The chancel has two pointed piscinae in the south wall and two aumbries to the north, all in the 12th-century part. A small square opening on the north side with hooks for a door opening outwards is said to be associated with the former anchorite's cell. There are two 19th-century sedilia below the east window on the south. The 12th-century string course and straight joint marking the break with the circa 1300 extension are clearly visible on both sides. The floor is of encaustic tiles except for a black and white marble floor around the altar, which has a stone reredos of circa 1892 by Bodley and Garner; the communion rails are probably of the same date. The reading desk and choir stalls date from 1903; the stone pulpit, font and benches are all late 19th century or later, although some benches incorporate Jacobean panelling. An oak chest at the west end of the aisle and a more elaborate Jacobean press at the east end are present. There is an 18th-century chair in the sanctuary and a Jacobean chair by the pulpit. A late 13th-century stone coffin lid with carving of a foliated cross of quatrefoil design at the east end of the aisle was found during rebuilding of the porch in 1892. Mid- to late 19th century and early 20th-century stained glass is present throughout.

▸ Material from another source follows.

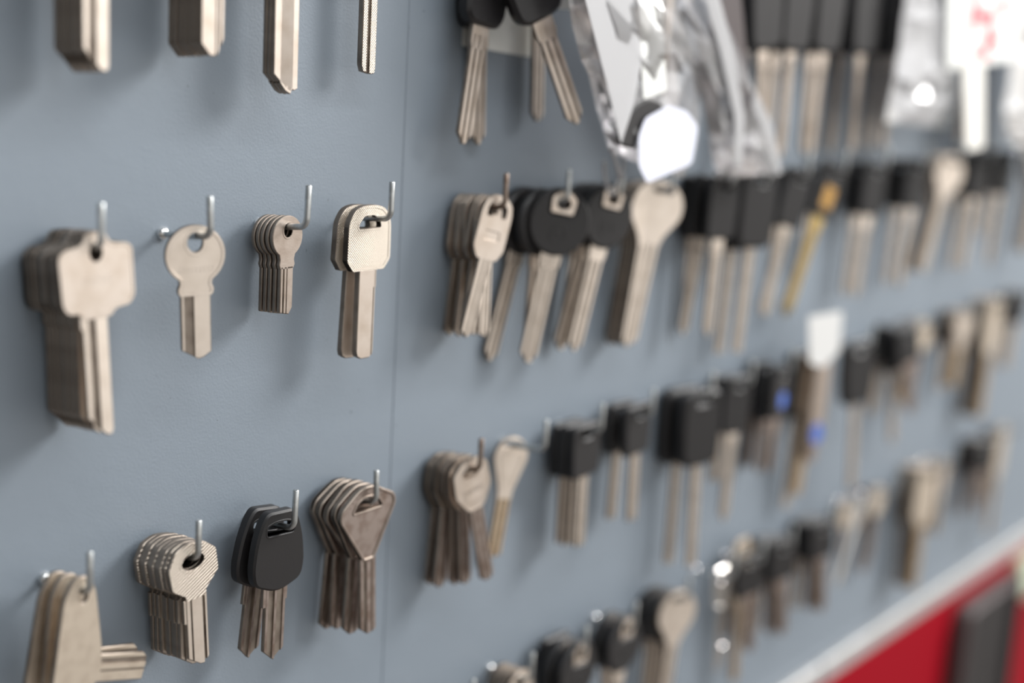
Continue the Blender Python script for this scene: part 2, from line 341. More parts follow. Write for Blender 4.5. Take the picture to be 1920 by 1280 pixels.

Monuments include a memorial to Francis Thornes, who died in 1678, and his wife Beatrice, who died in 1664, on the chancel north side. This is a stone wall memorial with Tuscan columns flanking a brass inscription panel, two projecting pieces of entablature above and a dome-shaped top with conical finials to left, right and centre, with a further brass inscription panel beneath. A painted encaustic tile below commemorates George Augustus Selwyn, who died in 1878, Bishop of Lichfield and first Bishop of New Zealand. Sara Willaston, who died in 1622, is commemorated by a marble wall memorial on the chancel north side. A 17th-century brass memorial in the south-east corner of the chancel was illegible at the time of resurvey in December 1986 and has a brass plate beneath to Hannah Wilde, who died in 1759. A wall memorial to William Kinaston, who died in 1748, is on the north side of the north aisle. The church has 18th-century hatchments of local families, three on the north and one on the south. Late 18th and early 19th-century benefactors' boards are on the south and west walls of the vestry, and a cast-iron plate on the west wall of the tower commemorates the restoration of 1868.
Originally a dependent chapelry of Baschurch founded around 1140, Ruyton became a separate parish in 1230. The tithes were appropriated by Haughmond Abbey in 1331.